Bien plus que l’expression de questions légitimes, ou que la mise sur la place publique de pratiques supposées qui demandent à être confirmées, c’est le silence et l’opacité qui nourrissent les populismes et sapent les fondements de notre démocratie. La seule réponse valable et durable est la transparence totale sur la réalité du fonctionnement actuel.

La commission d’enquête que l’Assemblée nationale pourrait décider de créer aurait ainsi la double mission de faire toute la lumière sur le fonctionnement actuel de la législation sur le financement des partis politique et de formuler un certain nombre de propositions pour remédier aux éventuels dysfonctionnements et failles juridiques existants.

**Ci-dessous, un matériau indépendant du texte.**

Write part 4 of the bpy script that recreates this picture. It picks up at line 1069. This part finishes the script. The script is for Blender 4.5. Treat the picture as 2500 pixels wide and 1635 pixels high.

Sous le bénéfice de ces observations, nous vous demandons, Mesdames et Messieurs, d’adopter la proposition de résolution suivante.

PROPOSITION DE RÉSOLUTION

Article unique

En application des articles 140 et suivants du Règlement, est créée une commission d’enquête de trente membres relative au financement des partis politiques en France.

Elle devra notamment faire le point sur :

– Les différentes sources de financement et les dépenses des multiples partis ou mouvements politiques recensés à ce jour par la commission nationale des comptes de campagnes et des financements politiques.

– Les liens financiers éventuels entre certains de ces partis ou mouvements politiques.

Elle formulera des propositions pour remédier aux éventuels dysfonctionnements et failles juridiques qui remettraient en cause l’esprit et la lettre de la législation sur le financement des partis politiques.